The Alberta government’s plan for cleaning up hundreds of thousands of abandoned oil and gas wells weakens environmental protection and shifts responsibility away from the industry to the public, says Ecojustice, a law charity with an office in Calgary.
Ecojustice is calling the Mature Asset Strategy “unacceptable” for making it cheaper and easier for an oil and gas industry that has profited hugely from fossil fuels. At the same time, the strategy makes it harder, more expensive, and potentially harmful to Albertans.
In March, a leaked draft of the strategy called for creating an industry-funded Legal Asset Insurance Fund that would be “ultimately backstopped by the province.”
Under the proposal, if the industry walked on its financial obligations, Albertans could end up shouldering the cost of closing and cleaning up abandoned wells estimated to be between $33 billion and $88 billion.
That’s why the leaked report was met with widespread criticism, and the province said it heard the message.
Leaving Landowners and Municipalities High and Dry
However, Ecojustice lawyers who have examined the final version of the strategy said the language remains vague and proposals aimed at making it easier on the industry are troubling.
Instead of “backstopped by the province” the strategy now says the clean-up fund will be “managed by the province.” According to Ecojustice, without concrete details, it’s hard to tell the difference.

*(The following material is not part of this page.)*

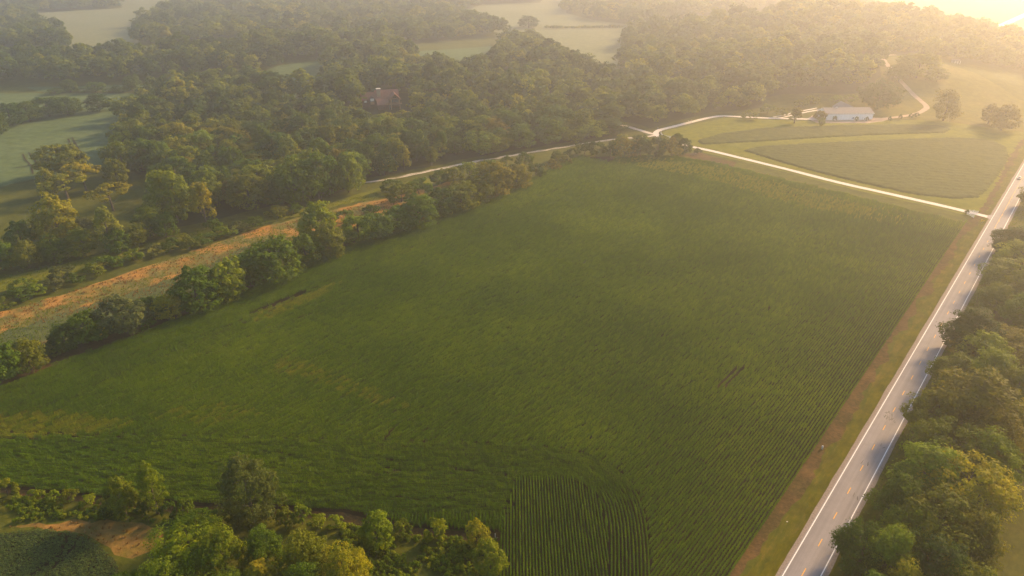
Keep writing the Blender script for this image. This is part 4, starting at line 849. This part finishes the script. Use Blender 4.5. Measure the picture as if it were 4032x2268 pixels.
for t in np.arange(-60, 60, .62):
    s = np.arange(-80, 80, .5); q.append(np.c_[PLOT.mean(0)[0]+s*math.cos(a)-t*math.sin(a), PLOT.mean(0)[1]+s*math.sin(a)+t*math.cos(a)])
q = np.concatenate(q)+r.normal(0, .08, (sum(map(len, q)), 2)); q = q[inpoly(q, PLOT)]
trk = np.minimum(seg_dist(q, [D(*g) for g in [(80, 1449), (150, 1400), (172, 1350)]]), seg_dist(q, [D(*g) for g in [(140, 1430), (185, 1380), (203, 1345)]])); q = q[(trk > .5) | (r.random(len(q)) < .3)]
n = len(q); scatter('bean_plot', BEAN, np.c_[q, np.zeros(n)], r.uniform(0, 6, n), np.full((n, 3), 1.)*r.uniform(.8, 1.3, (n, 1)), r.integers(0, 3, n), 'blue-green bean plot in the bottom left corner')
sheet('bean_plot_soil', PLOT, 0.016, M['soil'], 'soil under the small bean plot', .3)
rough = [pw([(1180, 2110), (1350, 2070), (1640, 2110), (1960, 2130), (1950, 2420), (1000, 2420), (1150, 2250)]), pw([(-300, 1945), (80, 1955), (365, 1990), (700, 2030), (760, 2060), (640, 2060), (400, 2045), (150, 2050), (-300, 2085)])]
q = np.concatenate([fill(rough[0], 2.6, 1), fill(rough[1], 2.2, 2)]); q = q[clumpy(q, .35, -.25, 3)]; n = len(q)
scatter('rough_weeds', WEED+GRASS, np.c_[q, np.zeros(n)], r.uniform(0, 6, n), np.full((n, 3), 1.)*r.uniform(.6, 1.5, (n, 1)), r.integers(0, 7, n), 'rough green weeds on the bottom left waste ground')
sb = np.array([road(60, -13.6), road(430, -13.6), road(430, -10), road(60, -10)]); vb = np.array([road(60, -10.3), road(600, -10.3), road(600, -6), road(60, -6)])
am = pw([(-200, 1300), (0, 1232), (470, 1090), (991, 912), (1314, 832), (1614, 770), (1500, 850), (1300, 920), (1100, 985), (900, 1075), (522, 1230), (100, 1400), (-200, 1490)])
st = pw([(40, 2075), (330, 2052), (640, 2082), (600, 2165), (500, 2195), (400, 2140), (180, 2088)])
q1 = fill(sb, 1.0, 4); q2 = fill(vb, .7, 5); q2 = q2[clumpy(q2, .3, .1, 6)]; q3 = fill(am, .45, 7); q3 = q3[clumpy(q3, .12, -.1, 8)]; q4 = fill(st, .25, 9)
q = np.concatenate([q3, q4]); n = len(q)
scatter('dry_grass', STRAW, np.c_[q, np.zeros(n)], r.uniform(0, 6, n), np.full((n, 3), 1.)*r.uniform(.5, 1.2, (n, 1)), r.integers(0, 3, n), 'amber dry grass tufts on the amber strip and the straw patch')
q1 = fill(vb, .8, 14); q1 = q1[clumpy(q1, .3, .0, 16)]; q3 = fill(am, .9, 17); q3 = q3[~clumpy(q3, .12, 0.0, 8)]; q5 = fill(np.array([road(60, 5), road(700, 5), road(700, 26), road(60, 26)]), .5, 18)
lane_ = pw([(-200, 1140), (0, 1085), (391, 995), (678, 930), (991, 855), (1300, 800), (1600, 730), (1600, 760), (1148, 862), (678, 975), (391, 1045), (0, 1150), (-200, 1200)])
q6 = fill(lane_, .35, 19); q = np.concatenate([q3, q5, q6]); n = len(q)
scatter('green_grass', GRASS, np.c_[q, np.zeros(n)], r.uniform(0, 6, n), np.full((n, 3), 1.)*r.uniform(.4, .9, (n, 1)), r.integers(0, 3, n), 'green grass tufts on the grass lane, the amber strip and under the roadside trees')
print('tufts', n)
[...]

“Public funds are used to pay for essential services for all Albertans, like educating our children and caring for our sick. This report hides whether public funds will be used instead to pay for the clean-up of billions of dollars in environmental harms — that the industry is already legally obligated to pay for and has profited from,” said Susanne Calabrese, managing lawyer of Ecojustice’s Alberta office, in a media release.
In addition to a government-managed insurance fund for cleaning up wells, the strategy proposes cuts to environmental regulations and a risk-based clean-up policy that would exempt some wells and leave landowners on the hook for dealing with the mess.
“Failure to force the industry to pay what it owes jeopardizes the health, safety, and financial future of all Albertans. Companies must pay to clean up their own messes and our government must do more to hold them to account to pay their obligations, especially to municipalities and landowners,” Calabrese said.
Made by the Industry, for the Industry – Not Albertans
The report was made behind closed doors. Of the 96 participants sitting around the table, 64 were private sector companies and six were oil and gas trade associations. The report was led by David Yager, a well-known oil patch insider and industry consultant.
The Rural Municipalities of Alberta (RMA), whose member municipalities are being stiffed by shady oil and gas operators for $254 million in unpaid property taxes, had a seat at the table but RMA President Kara Westerlund said it didn’t make a difference.
In a statement following the release of the final version, she called the process “an industry echo chamber, with few voices challenging assumptions and critically evaluating ideas and proposals.”
“Unfortunately, what RMA has witnessed throughout the Mature Asset Strategy process and in the final report is a narrow focus on keeping companies and wells profitable at any cost to other stakeholders, with no corresponding industry accountability, or consideration of impacts on everyone else,” Westerlund said.